As best we can ascertain from the Appellate record, Majors did not raise the "real party in interest" contention until all parties had rested and the attorneys were making their closing arguments. In addition, it is well settled that a defense based on the statute of limitations is an affirmative defense which must be raised in the pleadings. Majors' motion to dismiss was based on failure to prosecute. Neither Majors' answer nor the pre-trial order (if one existed) was designated as a part of the Appellate record.
In entering judgment, the court apportioned the amount of the judgment to Meadors individually and to Meadors as trustee of the two trusts in the correct amount.

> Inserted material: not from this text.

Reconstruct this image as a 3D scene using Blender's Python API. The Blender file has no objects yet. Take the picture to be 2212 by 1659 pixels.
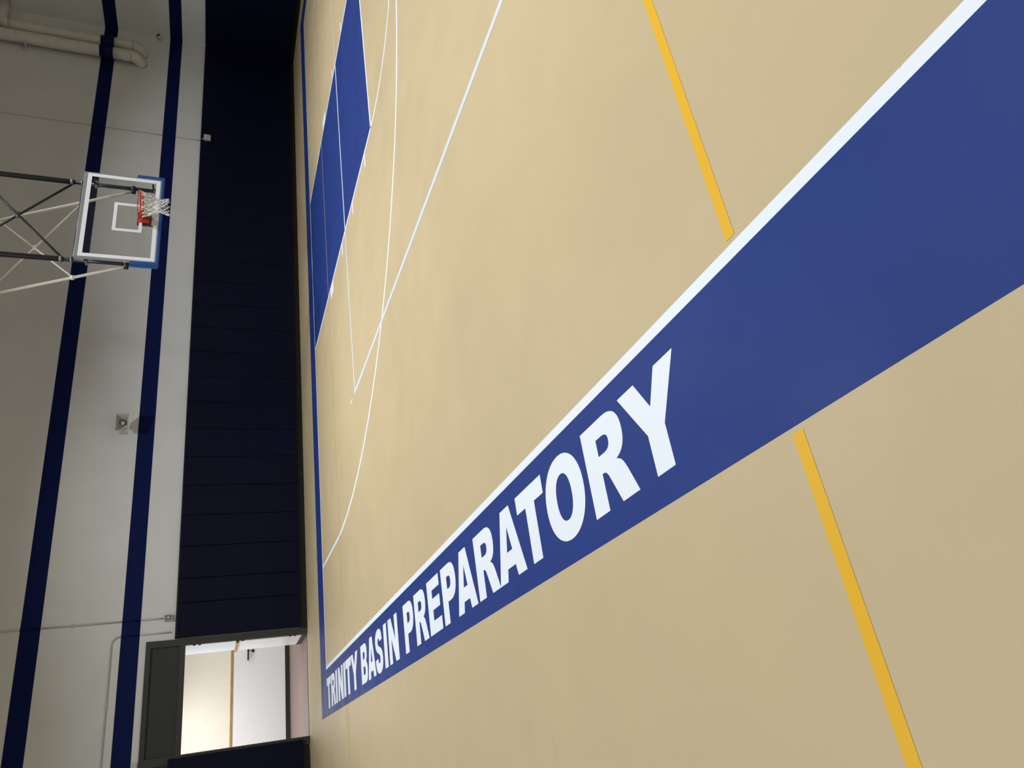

The "real party in interest" has been defined as the party legally entitled to the proceeds in litigation. See: Aetna Casualty Surety Company v. Associates Transports, Inc., 512 P.2d 137 (Okla. 1973). The purpose of the "real party in interest" statute, so far as the debtor is concerned, is to assure him that he will not be subjected later to a second suit for the same cause. Joplin v. Ely, 365 P.2d 735 (Okla. 1961).
It is the duty of the Appellant to show this Court that the trial court committed prejudicial error before a reversal is indicated. Insofar as any issue relating to "real party in interest" or the statute of limitations is before this Court for consideration, we see no prejudicial error. Francis v. Erwin, 172 Okla. 350, 45 P.2d 142 (1935).
Finally, Majors contends the court erred in entering judgment for Meadors in his differing capacities in the amount of $91,730.16, since the money judgment is unsupported by evidence. In particular, Majors contends the court erred in allowing a former partner in the firm that filed the amended petition for Meadors to testify as an expert geological witness. The record shows the attorney was not "of record" at the time of trial and was not actively practicing law. The record does not show an objection by Majors at the time of trial. Bane v. Anderson, 786 P.2d 1230 (Okla. 1990), holds that if an objection is not made at trial, the issue is not preserved for appeal.
AFFIRMED.
HUNTER, P.J., and BAILEY, J., concur.